Lets take a look at Taurus (which they tell me I “am”):

Taurus as depicted in Urania’s Mirror, a set of constellation cards published in London c.1825 (image source: Wikipedia).

Or in a more sober representation:

(Image source: Wikimedia)

And here is what the night sky around there actually looks like:

Section of sky around “Taurus” (image source). The brightest star is called Aldebaran. Not Alderaan. 🙂

Oooooh WOW! I can totally see a bull here! If I consume a lot of fungus. So now lets forget about all the zodiastic taurusshit and reveal my REAL zodiac (25th of April 1977, 6am, 320e+12 picoseconds):

My Zodiac: Unicorn.

Surprise: my zodiac is Unicorn!
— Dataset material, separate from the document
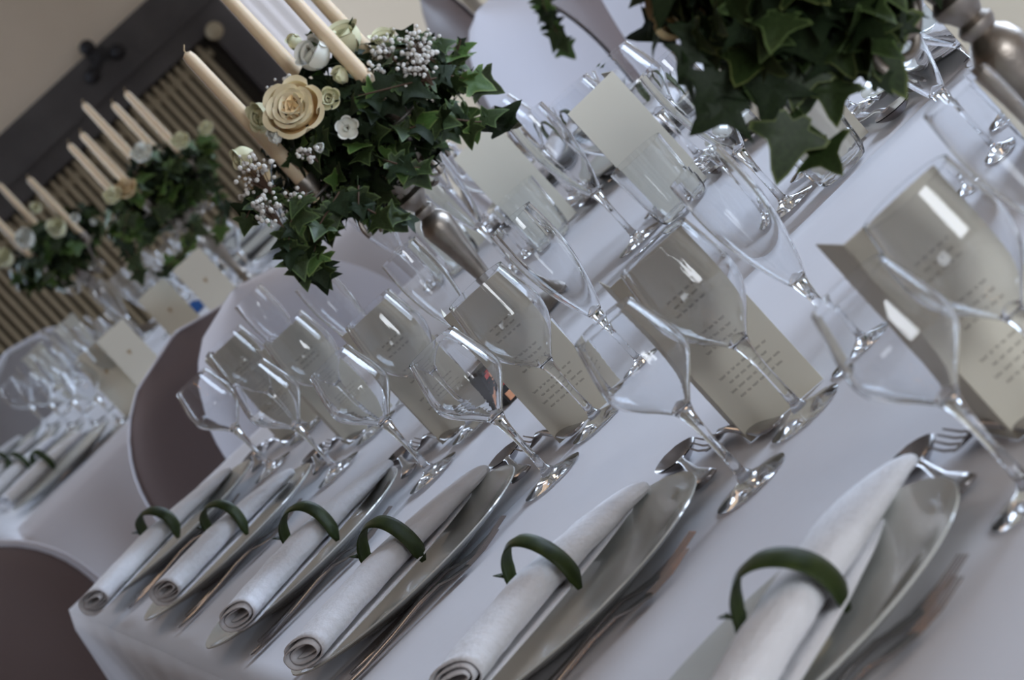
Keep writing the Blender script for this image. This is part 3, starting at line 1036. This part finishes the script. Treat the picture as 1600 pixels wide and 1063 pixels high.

As can be clearly seen, Elnath defines the tip of the horn, while Aldebaran makes for the shiny ass. The anomalistic year (time between perihelion passages of the Earth) has an average duration of 365.259636 days, which amounts to 3.15584325504e+19 picoseconds (=number of distinct zodiacs in our system). We therefor randomly assign number 2.504197706e+12 to this zodiac. I think it’s a good zodiac. Character traits associated with “Unicorn” are: sexy, a bit vain but kind, icecream. The picosecond division of the year also means: not many people have it!

What is your zodiac?

Nothing doesn’t mean nothing at all

I recently came across this fabulous solar powered “do-nothing machine”, designed in 1957 by American design duo Ray and Charles Eames (yet again via aeon.co):

Here you can find a few more photos of this phantastic machine. I very much like the idea that what on first sight appears like a “toy” that “does nothing” represents the very essence of creativity and innovation. In other words, it is ONLY by providing space and time for play or for “nothingness”, that the possibility for SOMEthing new is actually created. Think about it when you come across one of those articles that insist how bad mind-wandering is for children.